Jack announced his campaign for the presidency in January of 1960. Rose campaigned for him in the lead up to the New Hampshire primary, traditionally the nation’s first. After ensuring his resounding victory—he received 85 percent of the vote—they headed to Wisconsin, which promised to be a much more difficult enterprise. Hubert Humphrey, senator of neighboring Minnesota, all but had the state locked up; he was often referred to as Wisconsin’s third senator. But the Kennedys, including Rose, fanned out across the state, using their sheer numbers to make the Kennedy name more recognizable in several places at once. Patrick Lucey, then the leader of the state’s Democratic Party, remembered that Kennedy’s campaign was “just an effective presentation of celebrity. . . . The family was an asset . . . genuinely glamorous as well as glamorized, so the people were anxious to meet them wherever they went.” However, Jackie would remember their reception in Wisconsin somewhat differently: “They just stared at us, like some sort of animals.”
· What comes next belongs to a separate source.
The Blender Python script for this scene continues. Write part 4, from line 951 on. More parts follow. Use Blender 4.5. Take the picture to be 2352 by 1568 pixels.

Nevertheless, Humphrey felt outnumbered and outgunned by the Kennedy phalanx. The Kennedys are “all over the state,” he moaned. “And they look alike and sound alike. . . . I get reports that Jack is appearing in three or four different places at the same time.”
On April 5, Kennedy won Wisconsin with 56.5 percent of the vote, thanks in no small part to Rose’s help. She sat out the hard-fought West Virginia primary that followed but campaigned for Jack throughout the election, generally campaigning three days on and then four days off, and taking a rest in Hyannis Port in the summer months after Jack received the Democratic nomination. Despite the lighter schedule, it still must have been punishing for a woman who turned seventy during the campaign. By the time Jack was elected, she’d traveled more than thirty-five thousand miles on his behalf, a woman talking to women.
On November 8, 1960, Rose Kennedy’s eldest surviving son was narrowly elected president of the United States. The next morning the family gathered in the main house at Hyannis Port for a photo to celebrate the occasion. Seated in the front of the tableau, looking twenty years younger than she was, Rose beamed. Twenty years previous, the Kennedy name was in ruins. That morning she was the mother of the president-elect of the United States. Her eldest living child, whom she’d come so close to losing to illness and to war, was now one of the most powerful men in the world.